How many of you can relate to this description in the struggle against our fleshly thoughts and desires?
"When I want to do good, evil is right there with me. For in my inner being I delight in God's law; but I see another law at work in the members of my body, waging war against the law of my mind and making me a prisoner of the law of sin at work within my members. What a wretched man I am! Who will rescue me from this body of death?"
Romans 7:21-24 (NIV)
Or, more succintly stated:
"For what I want to do I do not do, but what I hate I do ... I have the desire to do what is good, but I cannot carry it out ... it is sin living in me that does it." "Who will rescue me?"
Romans 7:15, 20, 24 (NIV)
Hooray for the answer!
"Thanks be to God - through Jesus Christ our Lord!"
Romans 7:24 (NIV)
"But thank God you've started listening to a new master, one whose commands set you free to live openly in his freedom!
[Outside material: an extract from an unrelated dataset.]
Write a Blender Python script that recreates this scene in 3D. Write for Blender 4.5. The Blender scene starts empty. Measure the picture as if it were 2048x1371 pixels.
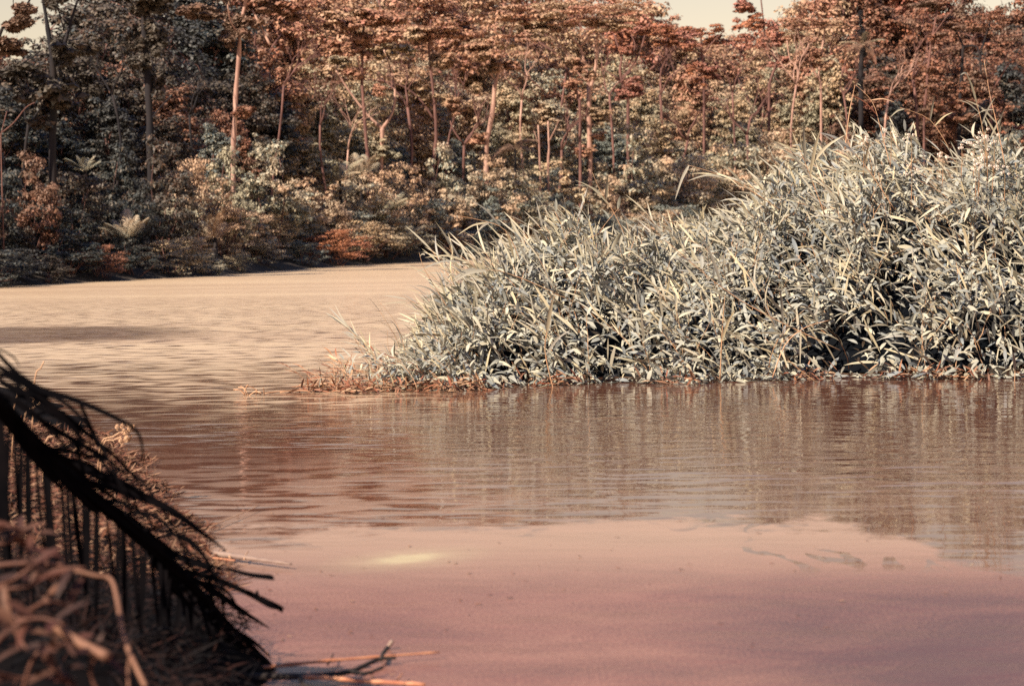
import bpy, math, random
import numpy as np
from mathutils import Vector, Matrix
sc = bpy.context.scene
COL = sc.collection
R = math.radians
rnd = random.Random(11)
rng = np.random.default_rng(7)

# ------------------------------------------------------------------ camera
F = 4000.0                      # focal length in pixels of the 2048 px wide photograph
CAMZ = 1.116
PITCH = math.atan(203.5 / F)
ROLL = R(0.8)
fwd = Vector((0, math.cos(PITCH), -math.sin(PITCH)))
up0 = Vector((0, math.sin(PITCH), math.cos(PITCH)))
rt0 = Vector((1, 0, 0))
rt = rt0 * math.cos(ROLL) - up0 * math.sin(ROLL)
up = up0 * math.cos(ROLL) + rt0 * math.sin(ROLL)
cd = bpy.data.cameras.new('camera')
cam = bpy.data.objects.new('camera', cd)
COL.objects.link(cam)
cam.matrix_world = Matrix(((rt.x, up.x, -fwd.x, 0), (rt.y, up.y, -fwd.y, 0), (rt.z, up.z, -fwd.z, CAMZ), (0, 0, 0, 1)))
cd.sensor_width = 36
cd.lens = F / 2048 * 36
cd.clip_start = 0.1
cd.clip_end = 3000
cd.dof.use_dof = True
cd.dof.focus_distance = 16.5
cd.dof.aperture_fstop = 5.0
sc.camera = cam

# ------------------------------------------------------------------ sky, sun, exposure
SUN_DIR = Vector((0.53, 0.54, -0.65)).normalized()      # the way the light travels
EL = math.asin(-SUN_DIR.z)
world = bpy.data.worlds.new('World')
sc.world = world
world.use_nodes = True
wn = world.node_tree.nodes
wl = world.node_tree.links
wn.clear()
wo = wn.new('ShaderNodeOutputWorld')
bg = wn.new('ShaderNodeBackground')
sky = wn.new('ShaderNodeTexSky')
sky.sky_type = 'NISHITA'
sky.sun_disc = False
sky.sun_elevation = EL
sky.sun_rotation = math.atan2(-SUN_DIR.x, -SUN_DIR.y)
sky.altitude = 0
sky.air_density = 1.0
sky.dust_density = 1.0
sky.ozone_density = 1.0
tint = wn.new('ShaderNodeMix')
tint.data_type = 'RGBA'
tint.blend_type = 'MULTIPLY'
tint.inputs[0].default_value = 1.0
tcw = wn.new('ShaderNodeTexCoord')
spw = wn.new('ShaderNodeSeparateXYZ')
wl.new(tcw.outputs['Generated'], spw.inputs[0])
rw = wn.new('ShaderNodeValToRGB')
rw.color_ramp.interpolation = 'EASE'
rw.color_ramp.elements[0].position = 0.10
rw.color_ramp.elements[0].color = (1.34, 0.87, 0.58, 1)
rw.color_ramp.elements[1].position = 0.85
rw.color_ramp.elements[1].color = (0.26, 0.48, 0.80, 1)
wl.new(spw.outputs[2], rw.inputs[0])
wl.new(rw.outputs[0], tint.inputs[7])
wl.new(sky.outputs[0], tint.inputs[6])
wl.new(tint.outputs[2], bg.inputs[0])
bg.inputs[1].default_value = 0.08
wl.new(bg.outputs[0], wo.inputs[0])
sd = bpy.data.lights.new('sun', 'SUN')
sd.energy = 5.0
sd.angle = R(0.5)
sd.color = (1.0, 0.84, 0.65)
sun = bpy.data.objects.new('sun', sd)
sun.rotation_euler = SUN_DIR.to_track_quat('-Z', 'Y').to_euler()
COL.objects.link(sun)
sc.view_settings.view_transform = 'Standard'
sc.view_settings.look = 'None'
sc.view_settings.gamma = 1
sc.view_settings.use_curve_mapping = False
sc.view_settings.exposure = 1.05
sc.render.engine = 'CYCLES'
cy = sc.cycles
cy.max_bounces = 5
cy.diffuse_bounces = 1
cy.glossy_bounces = 3
cy.transmission_bounces = 2
cy.transparent_max_bounces = 4
cy.use_denoising = False
cy.use_adaptive_sampling = False
cy.caustics_reflective = False
cy.caustics_refractive = False

# ------------------------------------------------------------------ helpers
def ray(px, py):
    return fwd * F + rt * (px - 1024) + up * (685.5 - py)
def at(px, py, Y):
    d = ray(px, py)
    return Vector((0, 0, CAMZ)) + d * (Y / d.y)
def on_water(px, py, z=0.0):
    d = ray(px, py)
    return Vector((0, 0, CAMZ)) + d * ((z - CAMZ) / d.z)
def lerp_tab(tab, x):
    return float(np.interp(x, [t[0] for t in tab], [t[1] for t in tab]))

def mesh_np(name, V, faces_list, mats, smooth=False):
    """faces_list: list of int arrays (M, k)"""
    V = np.asarray(V, dtype=np.float32).reshape(-1, 3)
    me = bpy.data.meshes.new(name)
    fl = [np.asarray(f, dtype=np.int32) for f in faces_list if len(f)]
    me.vertices.add(len(V))
    me.vertices.foreach_set('co', V.ravel())
    nl = sum(f.size for f in fl)
    npoly = sum(len(f) for f in fl)
    me.loops.add(nl)
    me.loops.foreach_set('vertex_index', np.concatenate([f.ravel() for f in fl]))
    me.polygons.add(npoly)
    tot = np.concatenate([np.full(len(f), f.shape[1], dtype=np.int32) for f in fl])
    st = np.concatenate([[0], np.cumsum(tot)[:-1]]).astype(np.int32)
    me.polygons.foreach_set('loop_start', st)
    me.polygons.foreach_set('loop_total', tot)
    if smooth:
        me.polygons.foreach_set('use_smooth', np.ones(npoly, dtype=bool))
    me.update(calc_edges=True)
    me.validate()
    for m in (mats if isinstance(mats, (list, tuple)) else [mats]):
        me.materials.append(m)
    return me

def obj(name, me, parent=None, loc=None):
    o = bpy.data.objects.new(name, me)
    COL.objects.link(o)
    if parent is not None:
        o.parent = parent
    if loc is not None:
        o.location = loc
    return o
def thing(name, label, cat, loc=(0, 0, 0), rz=0.0, group=None):
    o = bpy.data.objects.new(name, None)
    o.empty_display_size = 0.1
    COL.objects.link(o)
    o.location = loc
    o.rotation_euler = (0, 0, rz)
    tag(o, label, cat, group)
    return o
def tag(o, label=None, cat=None, group=None, kind=None):
    if label: o['label'] = label
    if cat: o['category'] = cat
    if group: o['group'] = group
    if kind: o['kind'] = kind
    return o
def dup(root, children, loc, rot, scale, label, group, mat=None, mat_names=()):
    r = root.copy()
    COL.objects.link(r)
    r.location = loc
    r.rotation_euler = rot
    r.scale = scale
    r['label'] = label
    r['group'] = group
    for ch in children:
        c = ch.copy()
        COL.objects.link(c)
        c.parent = r
        if mat is not None and ch.name.split('.')[0] in mat_names:
            c.material_slots[0].link = 'OBJECT'
            c.material_slots[0].material = mat
    return r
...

"I'm using this freedom language because it's easy to picture. You can readily recall, can't you, how at one time the more you did just what you felt like doing--not caring about others, not caring about God--the worse your life became and the less freedom you had? And how much different is it now as you live in God's freedom, your lives healed and expansive in holiness?"
Romans 6:17-19 (The Message)
"So if the Son sets you free, you will be free indeed."
John 8:36 (NIV)
I just love this last verse! When I finally surrendered my soul to Jesus, I thought to myself, I understand that verse! I wanted to run through green pastures, breathe in clean air, and just rejoice in my spiritual cleansing!
The purpose of this blog is to encourage others to become --and stay-- free indeed! I have grappled with so many questions throughout my journey to spiritual freedom. Because I am part of the body of Christ, I want to be the arm to help lift others up to God. And if you cannot stand, let me encourage you to fall on the grace of God!